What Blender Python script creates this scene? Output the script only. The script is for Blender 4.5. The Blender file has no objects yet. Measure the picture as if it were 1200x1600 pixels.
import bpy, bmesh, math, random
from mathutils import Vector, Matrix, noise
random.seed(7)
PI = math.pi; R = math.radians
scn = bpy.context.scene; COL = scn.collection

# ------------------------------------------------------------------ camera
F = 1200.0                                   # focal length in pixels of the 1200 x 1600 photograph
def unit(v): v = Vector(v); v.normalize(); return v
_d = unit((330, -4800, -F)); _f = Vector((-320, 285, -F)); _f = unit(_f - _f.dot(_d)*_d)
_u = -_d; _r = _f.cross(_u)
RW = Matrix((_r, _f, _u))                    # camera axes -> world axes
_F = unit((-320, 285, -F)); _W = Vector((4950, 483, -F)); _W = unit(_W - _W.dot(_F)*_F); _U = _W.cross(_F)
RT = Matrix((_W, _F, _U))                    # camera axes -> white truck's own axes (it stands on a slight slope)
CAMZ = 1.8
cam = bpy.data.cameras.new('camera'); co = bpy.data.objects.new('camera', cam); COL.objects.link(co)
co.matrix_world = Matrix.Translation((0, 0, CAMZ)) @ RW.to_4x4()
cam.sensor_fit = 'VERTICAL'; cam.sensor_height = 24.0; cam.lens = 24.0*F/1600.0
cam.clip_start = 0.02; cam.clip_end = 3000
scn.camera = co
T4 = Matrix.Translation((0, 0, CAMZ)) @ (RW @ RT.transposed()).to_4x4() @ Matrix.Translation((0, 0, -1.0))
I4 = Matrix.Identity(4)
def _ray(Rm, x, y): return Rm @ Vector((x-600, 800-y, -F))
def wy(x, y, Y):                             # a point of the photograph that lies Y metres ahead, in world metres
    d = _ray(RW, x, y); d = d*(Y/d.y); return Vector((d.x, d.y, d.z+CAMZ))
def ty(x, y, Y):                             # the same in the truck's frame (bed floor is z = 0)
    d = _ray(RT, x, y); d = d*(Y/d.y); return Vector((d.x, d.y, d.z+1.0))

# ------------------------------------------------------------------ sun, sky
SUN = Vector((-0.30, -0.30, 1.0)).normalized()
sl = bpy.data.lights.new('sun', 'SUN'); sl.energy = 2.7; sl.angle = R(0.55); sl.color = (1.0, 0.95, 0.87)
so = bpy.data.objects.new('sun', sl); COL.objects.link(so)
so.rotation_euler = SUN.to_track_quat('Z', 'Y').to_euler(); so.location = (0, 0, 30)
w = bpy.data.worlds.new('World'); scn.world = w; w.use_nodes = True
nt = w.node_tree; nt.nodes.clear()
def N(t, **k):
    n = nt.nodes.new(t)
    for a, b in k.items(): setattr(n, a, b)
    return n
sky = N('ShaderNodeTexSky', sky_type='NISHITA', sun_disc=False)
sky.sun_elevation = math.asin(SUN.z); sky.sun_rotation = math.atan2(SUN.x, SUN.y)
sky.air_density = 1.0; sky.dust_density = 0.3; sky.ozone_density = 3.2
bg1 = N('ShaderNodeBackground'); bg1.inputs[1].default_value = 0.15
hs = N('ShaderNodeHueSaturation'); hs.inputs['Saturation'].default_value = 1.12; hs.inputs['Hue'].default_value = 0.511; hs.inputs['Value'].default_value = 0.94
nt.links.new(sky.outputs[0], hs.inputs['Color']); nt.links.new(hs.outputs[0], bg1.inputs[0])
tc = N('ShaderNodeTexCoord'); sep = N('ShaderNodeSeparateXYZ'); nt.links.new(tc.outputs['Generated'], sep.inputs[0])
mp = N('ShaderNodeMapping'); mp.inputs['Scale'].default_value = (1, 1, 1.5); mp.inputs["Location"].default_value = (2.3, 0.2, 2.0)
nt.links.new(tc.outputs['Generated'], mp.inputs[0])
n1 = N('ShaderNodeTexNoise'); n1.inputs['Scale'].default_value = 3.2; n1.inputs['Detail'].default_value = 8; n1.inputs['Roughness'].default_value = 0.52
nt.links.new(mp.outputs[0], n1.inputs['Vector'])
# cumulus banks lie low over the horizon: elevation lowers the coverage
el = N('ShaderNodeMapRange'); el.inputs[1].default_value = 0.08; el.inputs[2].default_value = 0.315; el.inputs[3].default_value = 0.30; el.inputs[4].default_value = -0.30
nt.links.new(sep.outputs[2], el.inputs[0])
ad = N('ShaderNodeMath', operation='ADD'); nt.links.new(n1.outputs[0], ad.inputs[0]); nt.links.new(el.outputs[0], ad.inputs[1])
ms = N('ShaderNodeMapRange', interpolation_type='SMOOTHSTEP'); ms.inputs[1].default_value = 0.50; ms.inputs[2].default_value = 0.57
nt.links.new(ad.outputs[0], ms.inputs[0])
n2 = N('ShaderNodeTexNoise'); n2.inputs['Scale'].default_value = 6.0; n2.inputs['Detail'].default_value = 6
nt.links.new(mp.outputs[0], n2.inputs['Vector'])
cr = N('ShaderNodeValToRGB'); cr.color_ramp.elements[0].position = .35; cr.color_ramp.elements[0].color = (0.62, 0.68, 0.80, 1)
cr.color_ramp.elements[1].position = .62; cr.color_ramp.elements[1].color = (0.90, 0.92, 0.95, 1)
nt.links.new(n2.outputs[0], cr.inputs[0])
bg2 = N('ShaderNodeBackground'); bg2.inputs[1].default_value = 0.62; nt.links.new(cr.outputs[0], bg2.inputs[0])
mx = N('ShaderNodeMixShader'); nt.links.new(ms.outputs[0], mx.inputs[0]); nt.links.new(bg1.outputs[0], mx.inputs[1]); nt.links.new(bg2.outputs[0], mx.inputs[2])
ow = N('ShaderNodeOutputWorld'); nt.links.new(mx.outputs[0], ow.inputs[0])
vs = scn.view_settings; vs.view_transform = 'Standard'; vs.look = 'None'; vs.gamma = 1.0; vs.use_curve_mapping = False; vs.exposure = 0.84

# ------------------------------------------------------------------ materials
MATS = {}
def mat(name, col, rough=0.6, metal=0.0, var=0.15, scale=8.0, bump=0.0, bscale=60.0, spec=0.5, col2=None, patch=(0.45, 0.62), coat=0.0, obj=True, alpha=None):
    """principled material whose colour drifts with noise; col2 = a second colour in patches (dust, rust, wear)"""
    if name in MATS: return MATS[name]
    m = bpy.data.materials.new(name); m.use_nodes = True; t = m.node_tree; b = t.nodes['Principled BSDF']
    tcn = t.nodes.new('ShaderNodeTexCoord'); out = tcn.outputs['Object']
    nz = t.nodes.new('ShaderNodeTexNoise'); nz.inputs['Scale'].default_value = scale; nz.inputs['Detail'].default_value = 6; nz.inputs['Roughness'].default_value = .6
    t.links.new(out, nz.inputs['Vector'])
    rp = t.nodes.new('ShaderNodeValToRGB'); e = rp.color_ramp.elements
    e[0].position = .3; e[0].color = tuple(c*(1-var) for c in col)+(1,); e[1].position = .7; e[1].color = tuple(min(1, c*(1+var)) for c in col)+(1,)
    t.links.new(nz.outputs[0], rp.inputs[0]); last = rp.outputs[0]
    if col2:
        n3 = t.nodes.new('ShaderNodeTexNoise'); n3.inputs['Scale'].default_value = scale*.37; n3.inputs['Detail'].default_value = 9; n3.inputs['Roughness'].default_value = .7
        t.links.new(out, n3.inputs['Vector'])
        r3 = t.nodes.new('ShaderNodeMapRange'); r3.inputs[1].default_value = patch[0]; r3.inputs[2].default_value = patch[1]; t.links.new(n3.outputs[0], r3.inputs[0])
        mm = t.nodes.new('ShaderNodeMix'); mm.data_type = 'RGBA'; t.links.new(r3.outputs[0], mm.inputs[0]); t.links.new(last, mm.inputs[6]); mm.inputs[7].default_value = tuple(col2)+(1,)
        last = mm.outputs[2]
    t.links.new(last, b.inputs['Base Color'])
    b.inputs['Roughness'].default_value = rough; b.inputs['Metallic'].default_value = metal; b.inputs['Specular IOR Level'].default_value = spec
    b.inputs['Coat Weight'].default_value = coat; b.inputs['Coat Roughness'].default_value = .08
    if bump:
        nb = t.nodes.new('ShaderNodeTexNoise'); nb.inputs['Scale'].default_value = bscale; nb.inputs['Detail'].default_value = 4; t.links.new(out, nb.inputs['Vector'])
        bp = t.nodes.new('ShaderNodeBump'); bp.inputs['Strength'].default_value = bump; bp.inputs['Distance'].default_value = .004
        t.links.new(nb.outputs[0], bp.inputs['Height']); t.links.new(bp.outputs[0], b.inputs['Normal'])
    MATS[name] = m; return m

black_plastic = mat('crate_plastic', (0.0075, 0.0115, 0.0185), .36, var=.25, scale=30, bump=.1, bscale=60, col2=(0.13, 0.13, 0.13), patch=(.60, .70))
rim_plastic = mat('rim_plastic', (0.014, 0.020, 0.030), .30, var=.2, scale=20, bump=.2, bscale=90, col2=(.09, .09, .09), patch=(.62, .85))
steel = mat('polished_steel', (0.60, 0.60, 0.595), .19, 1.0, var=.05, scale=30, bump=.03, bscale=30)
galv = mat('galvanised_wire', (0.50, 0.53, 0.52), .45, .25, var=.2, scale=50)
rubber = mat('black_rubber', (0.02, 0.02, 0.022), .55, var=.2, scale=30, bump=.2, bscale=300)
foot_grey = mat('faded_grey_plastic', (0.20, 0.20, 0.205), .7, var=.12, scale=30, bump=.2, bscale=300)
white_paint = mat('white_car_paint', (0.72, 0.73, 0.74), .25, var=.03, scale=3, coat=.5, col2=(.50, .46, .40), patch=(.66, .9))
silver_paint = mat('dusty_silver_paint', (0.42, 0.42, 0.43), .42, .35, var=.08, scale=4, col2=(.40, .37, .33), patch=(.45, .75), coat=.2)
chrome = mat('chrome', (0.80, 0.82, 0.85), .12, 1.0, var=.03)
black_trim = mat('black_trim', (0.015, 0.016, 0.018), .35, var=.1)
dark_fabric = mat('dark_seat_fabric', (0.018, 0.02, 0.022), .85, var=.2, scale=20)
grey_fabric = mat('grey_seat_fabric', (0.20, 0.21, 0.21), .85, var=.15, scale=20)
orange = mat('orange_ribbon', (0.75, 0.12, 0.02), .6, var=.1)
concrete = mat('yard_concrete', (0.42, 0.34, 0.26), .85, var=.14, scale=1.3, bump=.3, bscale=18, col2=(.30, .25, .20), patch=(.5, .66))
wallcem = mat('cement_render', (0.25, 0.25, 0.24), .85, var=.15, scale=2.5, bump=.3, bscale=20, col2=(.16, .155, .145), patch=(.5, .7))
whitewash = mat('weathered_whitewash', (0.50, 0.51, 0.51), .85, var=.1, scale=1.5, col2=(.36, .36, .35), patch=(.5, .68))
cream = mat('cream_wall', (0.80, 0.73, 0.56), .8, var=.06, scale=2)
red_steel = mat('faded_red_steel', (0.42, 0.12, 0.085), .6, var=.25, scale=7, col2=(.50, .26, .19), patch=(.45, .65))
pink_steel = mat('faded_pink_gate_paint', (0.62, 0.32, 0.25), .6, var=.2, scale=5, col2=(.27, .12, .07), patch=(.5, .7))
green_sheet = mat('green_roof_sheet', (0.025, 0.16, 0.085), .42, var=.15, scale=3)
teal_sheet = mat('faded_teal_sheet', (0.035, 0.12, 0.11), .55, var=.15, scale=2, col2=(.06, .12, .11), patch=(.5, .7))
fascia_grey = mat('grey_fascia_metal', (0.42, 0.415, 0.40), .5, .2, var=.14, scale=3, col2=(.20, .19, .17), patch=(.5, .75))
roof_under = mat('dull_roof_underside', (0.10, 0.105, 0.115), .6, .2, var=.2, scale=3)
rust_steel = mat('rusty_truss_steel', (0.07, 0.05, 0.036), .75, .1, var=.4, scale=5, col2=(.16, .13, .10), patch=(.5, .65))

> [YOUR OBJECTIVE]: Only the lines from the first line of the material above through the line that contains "scn = bpy.context.scene; COL = scn.collection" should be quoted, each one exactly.

> [CORRECT RESPONSE]:
What Blender Python script creates this scene? Output the script only. The script is for Blender 4.5. The Blender file has no objects yet. Measure the picture as if it were 1200x1600 pixels.
import bpy, bmesh, math, random
from mathutils import Vector, Matrix, noise
random.seed(7)
PI = math.pi; R = math.radians
scn = bpy.context.scene; COL = scn.collection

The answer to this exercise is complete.